I am trying to connect to a MySQL database using PHP, but I am getting 32767 error reporting in the console. I tried to show the error message using echo error_reporting() but it is not showing the error message.
Here is the code:
$name = $_POST[name];
$topic = $_POST[topic];
$tell = $_POST[tell];
$birthDay = $_POST[birthDay];
$job = $_POST[job];
$email = $_POST[email];
$lastMajor = $_POST[lastMajor];
$major = $_POST[major];
$add = $_POST[add];
$today = "test";
$connectionString = mysqli_connect("localhost","root","root","myDB");
if (mysqli_connect_errno())
{
echo "Failed to connect to MySQL: " . mysqli_connect_error();
}
mysqli_query($connectionString,"INSERT INTO coWork (topic , name , tell , birthDay , job , email , lastMajor , major, add , date )

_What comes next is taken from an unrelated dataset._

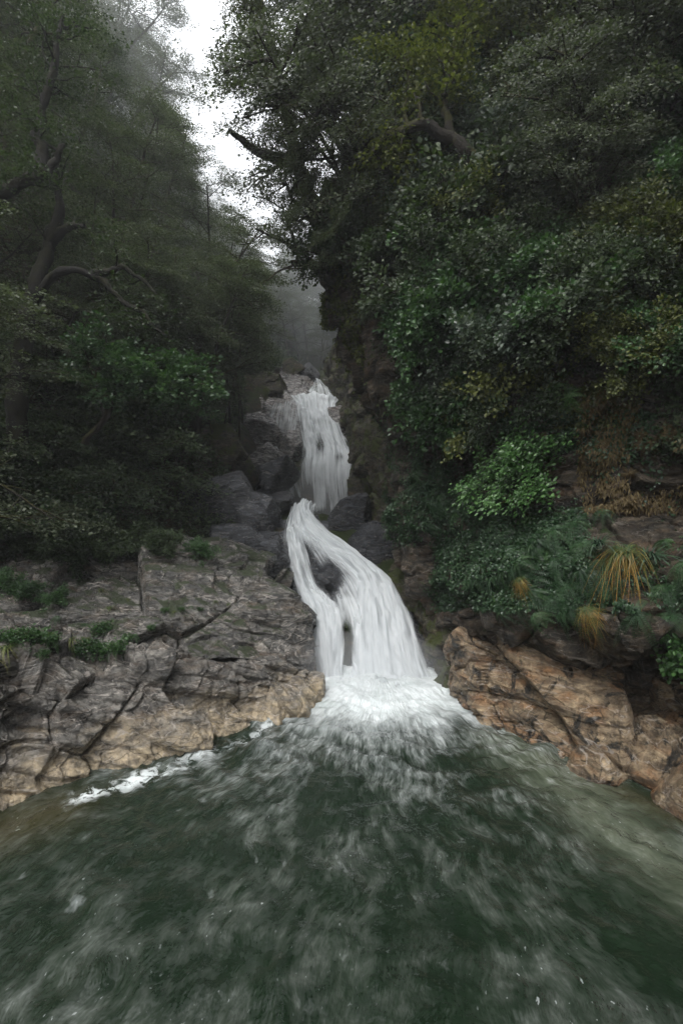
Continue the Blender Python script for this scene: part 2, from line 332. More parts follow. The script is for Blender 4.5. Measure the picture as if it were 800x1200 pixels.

VALUES ('$topic', '$name','$tell','$birthDay','$job' , '$email' , '$lastMajor' , '$major' , '$add' , '$today')");
mysqli_close($connectionString);
echo error_reporting();
How can I get the content of the error message?
Advertisement
Answer
error_reporting() => Sets which PHP errors are reported
To get/handle errors you have to use functions like error_get_last or set_error_handler
In your case you want to get the MySql error, so you have to use mysqli_error or mysqli_errno
if (!mysqli_query($connectionString, 'INSERT ...')) {
printf("Error: %sn", mysqli_error($connectionString));
}
Like Quentin noted you are vulnerable to SQL injection attacks. So please use mysqli_real_escape_string or mysqli_prepare.